The governor also declared in the same meeting that none of his brothers will contest the governorship, but there are those who insist that the plot is alive despite all the pretences. Many think that, indeed, Governor Sheriff may have nothing really standing in his way given his successful splitting of an emirate in the state and appointment of a new emir in spite of initial setbacks.

But that emir’s episode is making some people feel that the suspicion over his brother may just be a dummy to his opponents. For instance, while many people expected the governor to appoint his father, Galadima Modu Sheriff, as the emir of the newly created Dikwa Emirate, he appointed Alhaji Abba Tor, a son of a deceased emir who moved the old Dikwa Emir’s Palace from Dikwa town to Bama. By history and royal qualifications, Governor Sheriff’s appointee was qualified to be appointed emir of the new emirate although controversies trailed the emirate’s creation. It is therefore believed that the governor may be having someone in mind for the Borno State governorship position different from his brother.

Whoever Sheriff may have in mind, the successor tussle may face stiff challenges not from the PDP but from within the ANPP. Many key members of the ANPP, including appointees, are aggrieved. They complain bitterly behind the governor and loudly praise him when he is around. Their major complaint is that nothing gets to them. Many of these aggrieved persons may either remain in the party and sabotage it or pitch tent with other parties.

DAGGASH’S SURPRISE COMEBACK

As for the PDP, though the party has big shots, with most of them eying various positions ahead of 2011, the party has been divided and key actors appear to be operating from Abuja. Of all them, Ambassador Saidu Pindar appears to be about the only one carrying out visible political activities in Borno towards his governorship ambition. But he will be contending with a fierce battle from the Northern and Central Zone which may not want to concede power to the Southern Zone of the state where he comes from.

The appointment of Daggash may revive old rivalries amongst the state’s PDP key leaders. His nomination and subsequent appointment as Minister of Works took the hawks in the party, especially the party’s governorship candidate in 2003 and 2007, Alhaji Kashim Imam and others, by storm.

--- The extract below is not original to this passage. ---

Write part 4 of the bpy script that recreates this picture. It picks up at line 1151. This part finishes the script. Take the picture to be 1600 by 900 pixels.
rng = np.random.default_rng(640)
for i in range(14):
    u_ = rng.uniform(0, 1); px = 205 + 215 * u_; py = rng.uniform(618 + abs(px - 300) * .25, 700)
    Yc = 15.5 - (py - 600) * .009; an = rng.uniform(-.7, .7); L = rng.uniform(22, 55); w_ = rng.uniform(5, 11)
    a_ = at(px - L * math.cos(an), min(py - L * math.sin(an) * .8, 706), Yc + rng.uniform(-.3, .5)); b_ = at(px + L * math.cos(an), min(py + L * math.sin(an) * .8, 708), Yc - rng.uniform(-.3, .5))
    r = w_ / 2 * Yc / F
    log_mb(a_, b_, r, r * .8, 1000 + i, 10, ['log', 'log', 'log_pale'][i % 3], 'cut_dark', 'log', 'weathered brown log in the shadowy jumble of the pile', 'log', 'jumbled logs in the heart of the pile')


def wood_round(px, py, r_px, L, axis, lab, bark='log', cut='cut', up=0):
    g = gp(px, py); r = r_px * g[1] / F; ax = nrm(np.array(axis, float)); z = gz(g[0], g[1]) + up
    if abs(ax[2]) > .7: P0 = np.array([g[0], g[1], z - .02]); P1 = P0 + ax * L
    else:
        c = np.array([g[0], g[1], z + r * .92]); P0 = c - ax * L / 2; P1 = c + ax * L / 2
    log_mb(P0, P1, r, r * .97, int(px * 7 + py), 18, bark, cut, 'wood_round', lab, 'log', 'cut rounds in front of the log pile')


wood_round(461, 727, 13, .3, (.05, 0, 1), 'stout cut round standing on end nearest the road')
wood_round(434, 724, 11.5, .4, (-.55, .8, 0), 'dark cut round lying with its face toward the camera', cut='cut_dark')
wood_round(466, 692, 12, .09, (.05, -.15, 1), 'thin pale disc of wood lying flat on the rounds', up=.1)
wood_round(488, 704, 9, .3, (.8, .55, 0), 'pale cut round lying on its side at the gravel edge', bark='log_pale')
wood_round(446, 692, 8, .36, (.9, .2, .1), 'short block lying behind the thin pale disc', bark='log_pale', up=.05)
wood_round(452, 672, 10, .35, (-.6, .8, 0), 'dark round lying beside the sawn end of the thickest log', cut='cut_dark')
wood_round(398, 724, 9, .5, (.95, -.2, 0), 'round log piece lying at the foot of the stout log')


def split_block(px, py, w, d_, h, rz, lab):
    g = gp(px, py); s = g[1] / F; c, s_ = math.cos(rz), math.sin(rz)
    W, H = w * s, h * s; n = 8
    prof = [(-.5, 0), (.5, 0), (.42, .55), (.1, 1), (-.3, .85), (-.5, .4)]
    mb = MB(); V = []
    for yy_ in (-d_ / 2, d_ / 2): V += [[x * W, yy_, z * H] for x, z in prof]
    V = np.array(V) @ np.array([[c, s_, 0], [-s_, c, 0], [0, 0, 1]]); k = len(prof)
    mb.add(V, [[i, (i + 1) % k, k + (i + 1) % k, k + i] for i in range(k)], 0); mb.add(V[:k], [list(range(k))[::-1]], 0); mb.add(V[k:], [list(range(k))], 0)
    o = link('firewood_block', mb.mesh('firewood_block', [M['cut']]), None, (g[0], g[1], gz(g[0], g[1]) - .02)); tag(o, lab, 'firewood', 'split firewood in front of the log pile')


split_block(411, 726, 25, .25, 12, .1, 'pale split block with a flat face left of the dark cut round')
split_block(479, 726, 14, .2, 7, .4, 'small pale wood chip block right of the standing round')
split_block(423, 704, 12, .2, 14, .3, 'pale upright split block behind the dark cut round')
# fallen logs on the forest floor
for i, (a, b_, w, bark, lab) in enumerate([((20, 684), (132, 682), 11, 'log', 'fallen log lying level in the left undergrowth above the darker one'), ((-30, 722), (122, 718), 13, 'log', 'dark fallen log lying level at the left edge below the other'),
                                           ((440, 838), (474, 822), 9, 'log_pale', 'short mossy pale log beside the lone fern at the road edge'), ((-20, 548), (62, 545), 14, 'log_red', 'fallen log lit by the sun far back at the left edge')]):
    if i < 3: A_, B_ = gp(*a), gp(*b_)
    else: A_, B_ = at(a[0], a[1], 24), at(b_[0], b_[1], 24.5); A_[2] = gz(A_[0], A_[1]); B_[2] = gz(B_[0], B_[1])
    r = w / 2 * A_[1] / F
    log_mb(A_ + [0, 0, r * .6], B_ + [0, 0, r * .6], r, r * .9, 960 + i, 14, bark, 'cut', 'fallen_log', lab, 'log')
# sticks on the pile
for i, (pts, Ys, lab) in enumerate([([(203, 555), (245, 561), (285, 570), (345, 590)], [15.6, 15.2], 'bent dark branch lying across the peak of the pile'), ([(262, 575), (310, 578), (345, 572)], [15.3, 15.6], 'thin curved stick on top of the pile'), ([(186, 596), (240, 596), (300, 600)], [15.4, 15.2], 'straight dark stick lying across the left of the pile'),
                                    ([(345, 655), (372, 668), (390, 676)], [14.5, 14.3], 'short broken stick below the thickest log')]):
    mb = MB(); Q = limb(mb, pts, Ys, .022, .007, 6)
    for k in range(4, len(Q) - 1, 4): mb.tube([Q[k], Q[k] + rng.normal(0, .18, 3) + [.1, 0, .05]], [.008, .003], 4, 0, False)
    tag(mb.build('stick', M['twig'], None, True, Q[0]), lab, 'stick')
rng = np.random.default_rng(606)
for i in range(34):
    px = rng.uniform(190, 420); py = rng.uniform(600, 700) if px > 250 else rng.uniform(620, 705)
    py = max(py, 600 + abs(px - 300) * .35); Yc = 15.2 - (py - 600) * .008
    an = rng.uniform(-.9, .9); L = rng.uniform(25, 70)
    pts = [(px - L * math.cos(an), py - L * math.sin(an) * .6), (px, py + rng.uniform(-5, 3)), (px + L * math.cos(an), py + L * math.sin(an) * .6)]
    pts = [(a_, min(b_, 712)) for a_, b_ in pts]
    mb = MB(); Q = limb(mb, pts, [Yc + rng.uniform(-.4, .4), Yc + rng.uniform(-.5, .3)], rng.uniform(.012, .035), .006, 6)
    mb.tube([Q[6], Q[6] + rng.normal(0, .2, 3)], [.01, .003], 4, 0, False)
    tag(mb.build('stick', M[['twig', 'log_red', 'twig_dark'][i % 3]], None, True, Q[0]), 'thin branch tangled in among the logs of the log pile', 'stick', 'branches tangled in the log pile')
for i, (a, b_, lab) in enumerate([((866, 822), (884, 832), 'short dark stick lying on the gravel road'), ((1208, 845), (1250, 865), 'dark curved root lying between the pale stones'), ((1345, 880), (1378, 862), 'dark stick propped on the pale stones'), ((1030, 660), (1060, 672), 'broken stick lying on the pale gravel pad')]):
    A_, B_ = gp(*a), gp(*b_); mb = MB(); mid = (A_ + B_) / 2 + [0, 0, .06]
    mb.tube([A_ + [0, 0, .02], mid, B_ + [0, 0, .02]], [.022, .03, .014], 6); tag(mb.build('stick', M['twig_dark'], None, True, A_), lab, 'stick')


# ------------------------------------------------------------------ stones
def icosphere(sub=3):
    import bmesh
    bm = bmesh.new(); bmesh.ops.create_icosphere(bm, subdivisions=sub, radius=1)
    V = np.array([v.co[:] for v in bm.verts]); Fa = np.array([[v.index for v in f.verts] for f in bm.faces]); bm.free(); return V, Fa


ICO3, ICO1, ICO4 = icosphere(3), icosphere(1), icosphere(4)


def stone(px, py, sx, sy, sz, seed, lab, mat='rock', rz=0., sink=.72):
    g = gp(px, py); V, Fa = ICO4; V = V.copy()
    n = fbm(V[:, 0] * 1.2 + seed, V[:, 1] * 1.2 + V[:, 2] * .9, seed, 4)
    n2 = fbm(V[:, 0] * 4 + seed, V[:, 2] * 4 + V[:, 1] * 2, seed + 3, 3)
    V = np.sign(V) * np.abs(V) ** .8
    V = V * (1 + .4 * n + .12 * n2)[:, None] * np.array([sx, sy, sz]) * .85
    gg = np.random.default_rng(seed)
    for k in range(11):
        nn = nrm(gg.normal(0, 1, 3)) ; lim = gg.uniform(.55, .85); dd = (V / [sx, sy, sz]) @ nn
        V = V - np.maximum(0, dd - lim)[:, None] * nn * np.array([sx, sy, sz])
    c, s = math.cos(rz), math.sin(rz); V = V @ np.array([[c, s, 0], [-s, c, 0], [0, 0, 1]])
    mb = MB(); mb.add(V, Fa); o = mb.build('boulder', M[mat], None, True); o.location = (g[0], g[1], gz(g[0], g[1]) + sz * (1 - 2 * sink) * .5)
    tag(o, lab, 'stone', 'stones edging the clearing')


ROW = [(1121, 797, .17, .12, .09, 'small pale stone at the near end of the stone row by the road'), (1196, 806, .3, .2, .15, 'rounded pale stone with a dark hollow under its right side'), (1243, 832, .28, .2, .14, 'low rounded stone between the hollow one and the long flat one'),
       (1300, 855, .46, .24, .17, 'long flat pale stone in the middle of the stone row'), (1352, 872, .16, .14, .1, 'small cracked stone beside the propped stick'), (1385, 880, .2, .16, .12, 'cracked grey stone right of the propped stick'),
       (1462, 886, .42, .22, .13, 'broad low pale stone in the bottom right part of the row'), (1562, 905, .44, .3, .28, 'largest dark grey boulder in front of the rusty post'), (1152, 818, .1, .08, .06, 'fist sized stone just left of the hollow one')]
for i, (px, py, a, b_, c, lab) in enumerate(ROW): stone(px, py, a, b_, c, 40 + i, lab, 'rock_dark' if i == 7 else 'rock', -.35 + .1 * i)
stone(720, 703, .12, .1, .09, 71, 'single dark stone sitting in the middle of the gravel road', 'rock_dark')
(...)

In 2007, Imam expected to be made minister after losing the Borno governorship to Sheriff but Daggash carried the day courtesy of his nomination said to have been masterminded by his friend and business mogul, Alhaji Aliko Dangote. While Daggash served as Minister of Planning under Yar’adua, there was open bitterness between him and Imam; a situation that divided the Borno PDP sharply. Though under the PDP’s policy, a minister assumes the party’s leadership in a state where the party doesn’t control government, Imam and his supporters seemed not to have recognised Daggash up to when he was sacked in 2008.

Daggash’s recent comeback surprised those opposed to him because his name was neither forwarded by the party’s executive in the state nor any of its key actors. Instead, an official in the party, Sunday Trust learnt, a retired general close to Acting President Goodluck Jonathan had recommended a former top executive of NNDC for appointment as minister in Borno’s slot, but that Jonathan ignored the nominee. The acting President also dropped a former top executive of PPMC who was said to have been recommended by a female national executive of the PDP for the same slot. The official said that Jonathan equally ignored the names forwarded to him by the state’s PDP before settling for his close associate, Senator Sanusi Daggash who was minister of planning and vice chairman of the National Planning Commission until his sack in 2008 by Yar’adua. Daggash worked closely with the acting President who by virtue of his office as substantive Vice President is chairman of the commission.

Daggash’s return in this manner will hardly end the rivalry within the Borno PDP. He is likely to use his return as a lever to rekindle the dream he was said to be nurturing to contest for the governorship. This is likely to face stiff opposition from within. It could count in favour of the ANPP which enjoys the privilege of being the governing party.